• [WHAT TO DO]: Starting at the line that contains "What Blender Python" and stopping at the line that contains "COL = scene.collection", transcribe every line of the material below exactly; pictures stay out.

Scene script records:
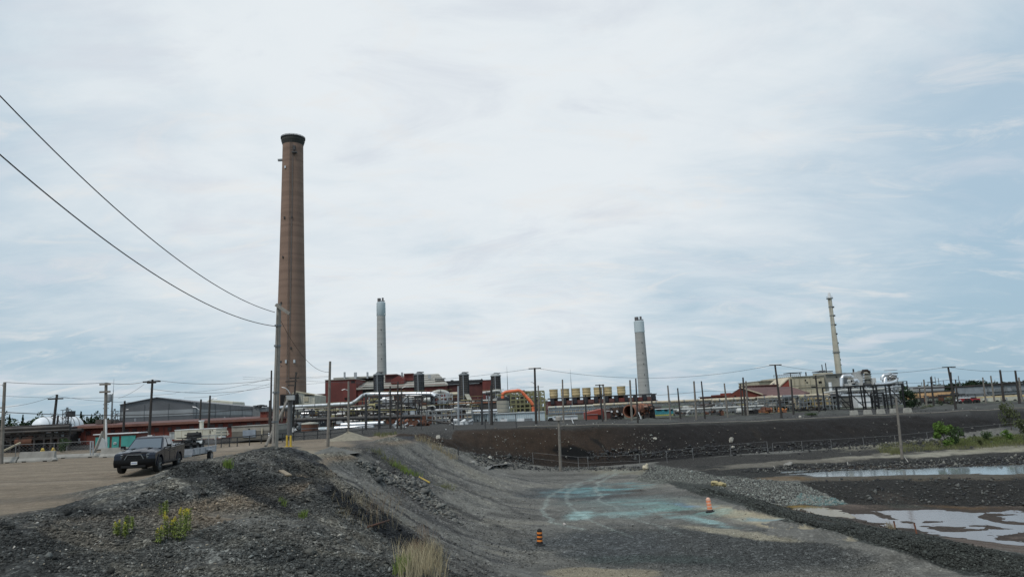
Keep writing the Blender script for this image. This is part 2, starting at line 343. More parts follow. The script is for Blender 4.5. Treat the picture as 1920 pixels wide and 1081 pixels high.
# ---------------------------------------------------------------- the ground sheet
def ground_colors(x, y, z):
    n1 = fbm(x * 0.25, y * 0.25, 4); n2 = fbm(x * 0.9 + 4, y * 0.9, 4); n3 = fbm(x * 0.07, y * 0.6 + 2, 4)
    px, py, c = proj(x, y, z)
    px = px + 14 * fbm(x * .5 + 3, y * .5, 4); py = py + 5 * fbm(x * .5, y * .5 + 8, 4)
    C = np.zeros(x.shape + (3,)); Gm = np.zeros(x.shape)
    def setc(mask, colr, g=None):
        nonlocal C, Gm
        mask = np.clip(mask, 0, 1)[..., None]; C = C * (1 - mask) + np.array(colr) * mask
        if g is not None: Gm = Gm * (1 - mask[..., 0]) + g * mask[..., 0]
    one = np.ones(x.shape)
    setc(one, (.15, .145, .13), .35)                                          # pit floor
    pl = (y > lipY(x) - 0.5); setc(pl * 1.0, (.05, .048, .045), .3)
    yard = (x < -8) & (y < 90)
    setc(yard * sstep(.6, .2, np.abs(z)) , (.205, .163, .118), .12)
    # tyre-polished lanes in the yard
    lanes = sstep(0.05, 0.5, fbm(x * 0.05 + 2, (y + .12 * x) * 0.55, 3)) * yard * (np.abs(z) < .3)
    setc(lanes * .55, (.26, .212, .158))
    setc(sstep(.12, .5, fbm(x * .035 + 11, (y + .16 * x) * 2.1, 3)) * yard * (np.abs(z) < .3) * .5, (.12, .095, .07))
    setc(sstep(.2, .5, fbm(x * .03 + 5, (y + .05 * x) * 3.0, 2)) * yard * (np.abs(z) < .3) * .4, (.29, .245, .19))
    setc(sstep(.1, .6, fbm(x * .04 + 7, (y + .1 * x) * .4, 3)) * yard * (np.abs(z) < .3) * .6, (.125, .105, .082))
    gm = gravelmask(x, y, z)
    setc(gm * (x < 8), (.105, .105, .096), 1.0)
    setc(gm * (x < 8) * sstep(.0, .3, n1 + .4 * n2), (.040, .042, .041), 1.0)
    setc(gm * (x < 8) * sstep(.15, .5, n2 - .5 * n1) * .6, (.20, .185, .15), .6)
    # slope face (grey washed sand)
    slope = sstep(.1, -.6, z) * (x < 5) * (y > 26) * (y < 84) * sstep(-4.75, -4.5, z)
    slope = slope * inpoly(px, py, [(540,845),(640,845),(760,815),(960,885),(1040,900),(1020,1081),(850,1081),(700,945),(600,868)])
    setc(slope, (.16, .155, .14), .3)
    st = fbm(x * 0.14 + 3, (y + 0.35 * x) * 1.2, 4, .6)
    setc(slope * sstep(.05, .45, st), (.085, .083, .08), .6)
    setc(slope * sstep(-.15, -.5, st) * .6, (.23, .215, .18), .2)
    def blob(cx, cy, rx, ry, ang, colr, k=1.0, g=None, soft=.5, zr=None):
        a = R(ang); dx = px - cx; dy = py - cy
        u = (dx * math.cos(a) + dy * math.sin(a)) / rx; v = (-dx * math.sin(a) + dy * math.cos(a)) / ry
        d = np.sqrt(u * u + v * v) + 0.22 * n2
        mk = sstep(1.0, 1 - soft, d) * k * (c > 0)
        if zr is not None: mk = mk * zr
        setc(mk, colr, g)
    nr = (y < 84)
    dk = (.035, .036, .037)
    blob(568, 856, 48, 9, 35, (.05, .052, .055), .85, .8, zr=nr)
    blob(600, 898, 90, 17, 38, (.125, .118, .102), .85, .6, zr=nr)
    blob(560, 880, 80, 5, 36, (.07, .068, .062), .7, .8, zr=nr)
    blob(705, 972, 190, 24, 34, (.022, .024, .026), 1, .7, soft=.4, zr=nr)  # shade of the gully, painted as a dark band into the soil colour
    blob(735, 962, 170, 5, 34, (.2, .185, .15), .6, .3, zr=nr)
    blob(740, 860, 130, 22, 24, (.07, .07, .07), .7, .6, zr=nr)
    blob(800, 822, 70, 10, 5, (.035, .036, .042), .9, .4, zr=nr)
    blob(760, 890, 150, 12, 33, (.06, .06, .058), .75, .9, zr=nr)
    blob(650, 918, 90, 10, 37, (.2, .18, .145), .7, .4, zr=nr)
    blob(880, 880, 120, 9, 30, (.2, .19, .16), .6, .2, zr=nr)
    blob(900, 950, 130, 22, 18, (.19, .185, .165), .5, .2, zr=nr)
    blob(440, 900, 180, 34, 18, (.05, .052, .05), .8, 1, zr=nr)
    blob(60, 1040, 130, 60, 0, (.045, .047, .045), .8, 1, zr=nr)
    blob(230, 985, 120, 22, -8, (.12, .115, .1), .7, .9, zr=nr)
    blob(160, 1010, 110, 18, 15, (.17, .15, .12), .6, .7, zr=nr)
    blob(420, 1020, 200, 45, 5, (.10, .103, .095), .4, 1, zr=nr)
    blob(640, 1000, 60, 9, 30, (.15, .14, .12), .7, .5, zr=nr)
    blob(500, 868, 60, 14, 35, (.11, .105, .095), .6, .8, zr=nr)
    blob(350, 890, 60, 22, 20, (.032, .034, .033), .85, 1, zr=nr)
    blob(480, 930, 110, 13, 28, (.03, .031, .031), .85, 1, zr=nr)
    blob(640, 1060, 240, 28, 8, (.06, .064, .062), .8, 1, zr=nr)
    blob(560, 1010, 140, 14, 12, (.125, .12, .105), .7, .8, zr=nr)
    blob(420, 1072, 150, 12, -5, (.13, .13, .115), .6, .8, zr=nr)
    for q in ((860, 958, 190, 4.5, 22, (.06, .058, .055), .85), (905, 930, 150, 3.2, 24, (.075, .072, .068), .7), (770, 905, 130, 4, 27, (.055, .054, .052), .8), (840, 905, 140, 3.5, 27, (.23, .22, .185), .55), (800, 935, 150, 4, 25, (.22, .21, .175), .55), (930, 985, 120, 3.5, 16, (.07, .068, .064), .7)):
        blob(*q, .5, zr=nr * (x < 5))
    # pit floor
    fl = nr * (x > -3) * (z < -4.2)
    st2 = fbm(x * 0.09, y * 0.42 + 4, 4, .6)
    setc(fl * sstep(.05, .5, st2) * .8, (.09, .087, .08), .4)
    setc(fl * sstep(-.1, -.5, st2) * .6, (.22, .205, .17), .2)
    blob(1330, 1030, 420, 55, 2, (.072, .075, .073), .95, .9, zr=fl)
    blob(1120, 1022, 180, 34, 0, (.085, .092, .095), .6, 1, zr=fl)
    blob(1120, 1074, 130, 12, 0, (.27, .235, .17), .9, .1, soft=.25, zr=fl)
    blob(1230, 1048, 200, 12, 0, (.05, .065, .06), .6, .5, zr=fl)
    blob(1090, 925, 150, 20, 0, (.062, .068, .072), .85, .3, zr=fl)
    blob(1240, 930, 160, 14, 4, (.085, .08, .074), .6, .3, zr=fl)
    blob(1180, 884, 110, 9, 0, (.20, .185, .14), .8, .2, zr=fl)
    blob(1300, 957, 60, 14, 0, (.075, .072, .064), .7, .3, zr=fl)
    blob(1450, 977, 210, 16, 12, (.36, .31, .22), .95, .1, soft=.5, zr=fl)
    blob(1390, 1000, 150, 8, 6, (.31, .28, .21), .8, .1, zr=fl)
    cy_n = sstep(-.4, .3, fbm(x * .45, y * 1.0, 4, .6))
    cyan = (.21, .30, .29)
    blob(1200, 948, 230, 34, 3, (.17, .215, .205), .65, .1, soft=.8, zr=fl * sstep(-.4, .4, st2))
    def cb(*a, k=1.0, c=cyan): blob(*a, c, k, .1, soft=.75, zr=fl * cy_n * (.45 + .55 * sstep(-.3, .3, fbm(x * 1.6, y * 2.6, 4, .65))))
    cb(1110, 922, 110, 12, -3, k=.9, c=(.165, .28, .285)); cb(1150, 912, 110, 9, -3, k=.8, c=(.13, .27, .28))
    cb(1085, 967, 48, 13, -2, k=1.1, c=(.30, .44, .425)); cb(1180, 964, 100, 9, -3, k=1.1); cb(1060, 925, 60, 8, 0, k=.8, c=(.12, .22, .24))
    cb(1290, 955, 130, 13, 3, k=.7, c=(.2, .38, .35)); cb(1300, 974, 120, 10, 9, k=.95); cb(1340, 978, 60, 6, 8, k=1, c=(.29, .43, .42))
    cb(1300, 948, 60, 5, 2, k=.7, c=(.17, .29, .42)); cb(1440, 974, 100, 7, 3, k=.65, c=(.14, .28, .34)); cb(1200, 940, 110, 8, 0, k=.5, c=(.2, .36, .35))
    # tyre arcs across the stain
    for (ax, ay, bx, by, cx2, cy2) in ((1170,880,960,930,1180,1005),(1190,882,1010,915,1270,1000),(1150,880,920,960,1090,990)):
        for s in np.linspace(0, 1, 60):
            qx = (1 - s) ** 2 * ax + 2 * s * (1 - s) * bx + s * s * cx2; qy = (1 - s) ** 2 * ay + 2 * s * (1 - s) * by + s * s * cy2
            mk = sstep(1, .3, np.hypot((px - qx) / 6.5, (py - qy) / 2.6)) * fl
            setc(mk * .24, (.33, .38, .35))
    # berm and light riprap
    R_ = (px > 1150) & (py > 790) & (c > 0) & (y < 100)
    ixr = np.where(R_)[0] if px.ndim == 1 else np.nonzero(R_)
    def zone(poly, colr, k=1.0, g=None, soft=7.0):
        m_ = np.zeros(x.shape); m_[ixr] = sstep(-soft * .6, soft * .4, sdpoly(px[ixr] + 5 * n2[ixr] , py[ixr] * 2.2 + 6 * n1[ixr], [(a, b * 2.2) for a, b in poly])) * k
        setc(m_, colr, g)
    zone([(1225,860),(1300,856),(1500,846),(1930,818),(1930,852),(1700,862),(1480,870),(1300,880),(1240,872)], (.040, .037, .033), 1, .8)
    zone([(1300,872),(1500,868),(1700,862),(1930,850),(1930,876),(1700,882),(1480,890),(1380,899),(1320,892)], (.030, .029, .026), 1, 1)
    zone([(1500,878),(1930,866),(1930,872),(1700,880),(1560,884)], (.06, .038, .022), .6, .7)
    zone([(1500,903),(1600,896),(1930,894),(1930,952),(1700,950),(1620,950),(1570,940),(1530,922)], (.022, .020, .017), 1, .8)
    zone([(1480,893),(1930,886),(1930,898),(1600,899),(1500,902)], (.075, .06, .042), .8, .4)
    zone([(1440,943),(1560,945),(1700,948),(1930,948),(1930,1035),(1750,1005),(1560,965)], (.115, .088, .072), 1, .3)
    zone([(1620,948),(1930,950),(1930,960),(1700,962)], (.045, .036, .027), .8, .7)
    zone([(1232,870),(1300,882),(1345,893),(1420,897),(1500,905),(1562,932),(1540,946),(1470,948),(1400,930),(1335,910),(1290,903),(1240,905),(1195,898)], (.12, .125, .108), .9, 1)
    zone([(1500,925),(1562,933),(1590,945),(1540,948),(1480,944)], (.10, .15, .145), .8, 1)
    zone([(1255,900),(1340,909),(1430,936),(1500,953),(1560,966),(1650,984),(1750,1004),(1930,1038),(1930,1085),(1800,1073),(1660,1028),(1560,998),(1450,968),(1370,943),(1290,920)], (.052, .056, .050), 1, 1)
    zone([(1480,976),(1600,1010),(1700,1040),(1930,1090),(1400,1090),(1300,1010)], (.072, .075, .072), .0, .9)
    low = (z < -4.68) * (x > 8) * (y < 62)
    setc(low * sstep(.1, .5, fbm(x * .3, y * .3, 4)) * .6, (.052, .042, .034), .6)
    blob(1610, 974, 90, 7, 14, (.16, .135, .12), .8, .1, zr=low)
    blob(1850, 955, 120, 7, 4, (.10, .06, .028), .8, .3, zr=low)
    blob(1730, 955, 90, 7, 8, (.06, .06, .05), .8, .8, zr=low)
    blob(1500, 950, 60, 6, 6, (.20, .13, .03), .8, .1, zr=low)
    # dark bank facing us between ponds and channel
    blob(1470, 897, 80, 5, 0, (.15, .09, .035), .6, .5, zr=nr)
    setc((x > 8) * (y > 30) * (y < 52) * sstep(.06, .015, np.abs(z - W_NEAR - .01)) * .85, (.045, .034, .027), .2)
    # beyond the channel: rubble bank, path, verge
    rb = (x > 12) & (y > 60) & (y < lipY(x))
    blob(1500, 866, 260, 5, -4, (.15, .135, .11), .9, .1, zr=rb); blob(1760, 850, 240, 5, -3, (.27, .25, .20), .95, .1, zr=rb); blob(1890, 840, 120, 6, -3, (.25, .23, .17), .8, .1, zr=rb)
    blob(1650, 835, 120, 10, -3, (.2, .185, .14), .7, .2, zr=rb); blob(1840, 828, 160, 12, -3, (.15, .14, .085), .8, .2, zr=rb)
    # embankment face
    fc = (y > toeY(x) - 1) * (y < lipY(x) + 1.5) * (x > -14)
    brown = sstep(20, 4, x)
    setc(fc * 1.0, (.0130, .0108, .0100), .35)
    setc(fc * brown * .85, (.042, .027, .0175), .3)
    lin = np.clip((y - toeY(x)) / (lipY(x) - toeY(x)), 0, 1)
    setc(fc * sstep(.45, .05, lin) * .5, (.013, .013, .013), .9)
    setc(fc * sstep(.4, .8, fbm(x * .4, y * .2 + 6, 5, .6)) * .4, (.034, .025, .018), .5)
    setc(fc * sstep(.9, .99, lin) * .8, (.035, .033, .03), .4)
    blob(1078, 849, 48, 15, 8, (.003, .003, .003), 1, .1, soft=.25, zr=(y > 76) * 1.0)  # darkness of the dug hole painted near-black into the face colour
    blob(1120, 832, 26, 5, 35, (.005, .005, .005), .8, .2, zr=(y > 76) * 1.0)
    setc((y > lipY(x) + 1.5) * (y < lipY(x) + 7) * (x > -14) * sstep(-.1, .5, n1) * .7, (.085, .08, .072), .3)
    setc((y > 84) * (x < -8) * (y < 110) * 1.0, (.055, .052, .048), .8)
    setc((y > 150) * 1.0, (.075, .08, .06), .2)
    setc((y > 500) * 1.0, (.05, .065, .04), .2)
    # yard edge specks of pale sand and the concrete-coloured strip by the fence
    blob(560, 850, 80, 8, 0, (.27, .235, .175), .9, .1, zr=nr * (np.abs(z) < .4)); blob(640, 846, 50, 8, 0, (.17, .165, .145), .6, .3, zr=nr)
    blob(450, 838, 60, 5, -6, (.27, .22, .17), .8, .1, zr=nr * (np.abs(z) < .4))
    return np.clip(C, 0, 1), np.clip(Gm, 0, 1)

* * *

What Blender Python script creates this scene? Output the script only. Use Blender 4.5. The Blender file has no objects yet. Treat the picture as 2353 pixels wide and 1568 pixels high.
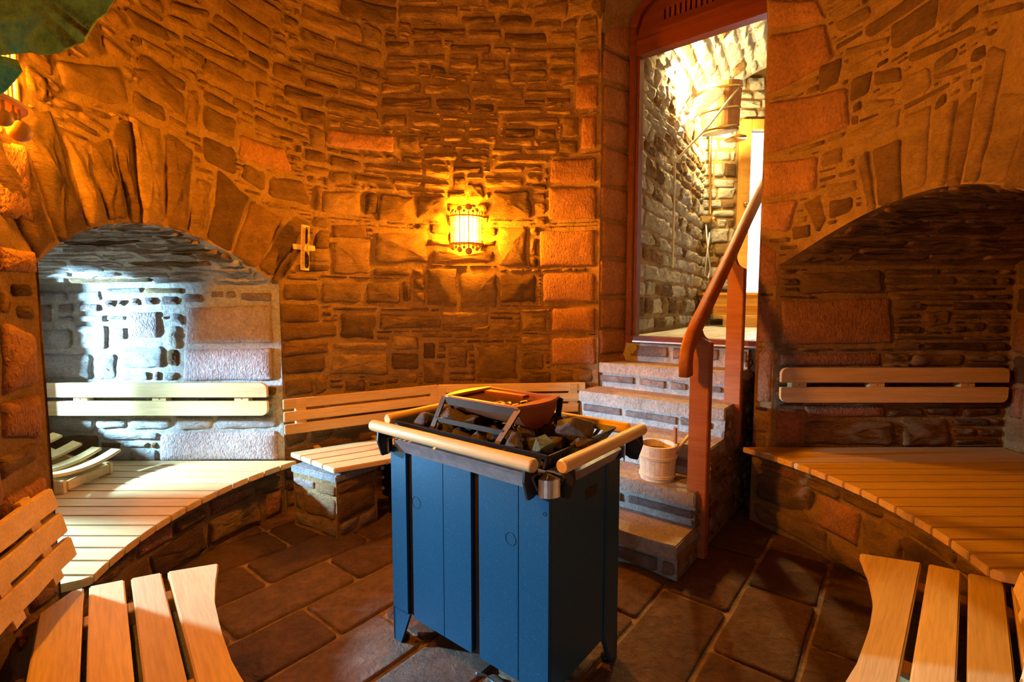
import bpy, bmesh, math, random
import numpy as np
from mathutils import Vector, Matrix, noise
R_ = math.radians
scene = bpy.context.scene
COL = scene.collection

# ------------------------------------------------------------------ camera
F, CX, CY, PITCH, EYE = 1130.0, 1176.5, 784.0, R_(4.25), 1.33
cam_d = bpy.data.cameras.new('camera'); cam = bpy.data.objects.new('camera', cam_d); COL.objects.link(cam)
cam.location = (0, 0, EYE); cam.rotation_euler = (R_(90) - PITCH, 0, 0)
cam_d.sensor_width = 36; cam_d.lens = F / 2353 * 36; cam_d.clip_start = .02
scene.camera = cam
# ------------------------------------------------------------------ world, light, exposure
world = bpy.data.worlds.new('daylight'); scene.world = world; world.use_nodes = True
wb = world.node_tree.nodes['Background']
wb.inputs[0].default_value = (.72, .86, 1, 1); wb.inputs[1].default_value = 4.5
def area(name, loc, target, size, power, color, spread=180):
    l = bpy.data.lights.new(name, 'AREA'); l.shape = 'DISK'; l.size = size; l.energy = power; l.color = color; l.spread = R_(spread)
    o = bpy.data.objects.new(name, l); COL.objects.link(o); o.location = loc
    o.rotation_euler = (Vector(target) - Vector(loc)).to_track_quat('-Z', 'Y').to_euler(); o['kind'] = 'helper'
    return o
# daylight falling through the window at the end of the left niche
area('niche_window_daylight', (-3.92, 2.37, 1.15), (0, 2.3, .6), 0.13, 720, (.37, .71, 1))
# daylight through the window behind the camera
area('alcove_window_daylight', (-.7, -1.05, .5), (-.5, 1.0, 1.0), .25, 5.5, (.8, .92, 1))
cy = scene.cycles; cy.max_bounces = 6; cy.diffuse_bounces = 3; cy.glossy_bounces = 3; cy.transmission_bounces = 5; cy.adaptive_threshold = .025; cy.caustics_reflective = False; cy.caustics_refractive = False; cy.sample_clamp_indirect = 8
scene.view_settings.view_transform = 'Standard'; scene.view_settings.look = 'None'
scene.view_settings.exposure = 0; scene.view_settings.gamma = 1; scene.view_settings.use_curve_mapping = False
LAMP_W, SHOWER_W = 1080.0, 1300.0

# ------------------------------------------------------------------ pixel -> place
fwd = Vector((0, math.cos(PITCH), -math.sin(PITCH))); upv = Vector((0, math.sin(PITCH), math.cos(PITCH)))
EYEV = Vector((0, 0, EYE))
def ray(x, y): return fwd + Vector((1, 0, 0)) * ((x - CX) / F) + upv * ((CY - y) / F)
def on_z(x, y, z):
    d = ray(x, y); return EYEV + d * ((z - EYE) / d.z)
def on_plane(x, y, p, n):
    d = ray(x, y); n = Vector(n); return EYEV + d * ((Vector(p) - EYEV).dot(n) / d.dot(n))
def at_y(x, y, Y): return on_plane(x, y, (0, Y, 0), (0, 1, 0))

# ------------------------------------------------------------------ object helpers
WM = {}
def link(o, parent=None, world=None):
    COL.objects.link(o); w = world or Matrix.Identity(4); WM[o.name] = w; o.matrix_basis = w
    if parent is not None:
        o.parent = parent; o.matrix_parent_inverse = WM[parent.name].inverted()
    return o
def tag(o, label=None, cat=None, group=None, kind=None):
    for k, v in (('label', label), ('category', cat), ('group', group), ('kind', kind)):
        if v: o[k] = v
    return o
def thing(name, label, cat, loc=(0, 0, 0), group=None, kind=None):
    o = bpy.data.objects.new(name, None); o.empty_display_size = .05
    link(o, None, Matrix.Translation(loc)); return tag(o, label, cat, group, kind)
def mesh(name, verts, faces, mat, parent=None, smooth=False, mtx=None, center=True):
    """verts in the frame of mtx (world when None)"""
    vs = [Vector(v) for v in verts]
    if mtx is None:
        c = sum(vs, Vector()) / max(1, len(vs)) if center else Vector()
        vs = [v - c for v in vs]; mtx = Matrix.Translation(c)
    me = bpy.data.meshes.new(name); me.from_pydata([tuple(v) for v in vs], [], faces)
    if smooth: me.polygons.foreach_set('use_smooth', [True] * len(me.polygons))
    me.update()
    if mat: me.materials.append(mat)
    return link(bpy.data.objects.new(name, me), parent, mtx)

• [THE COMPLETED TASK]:
What Blender Python script creates this scene? Output the script only. Use Blender 4.5. The Blender file has no objects yet. Treat the picture as 2353 pixels wide and 1568 pixels high.
import bpy, bmesh, math, random
import numpy as np
from mathutils import Vector, Matrix, noise
R_ = math.radians
scene = bpy.context.scene
COL = scene.collection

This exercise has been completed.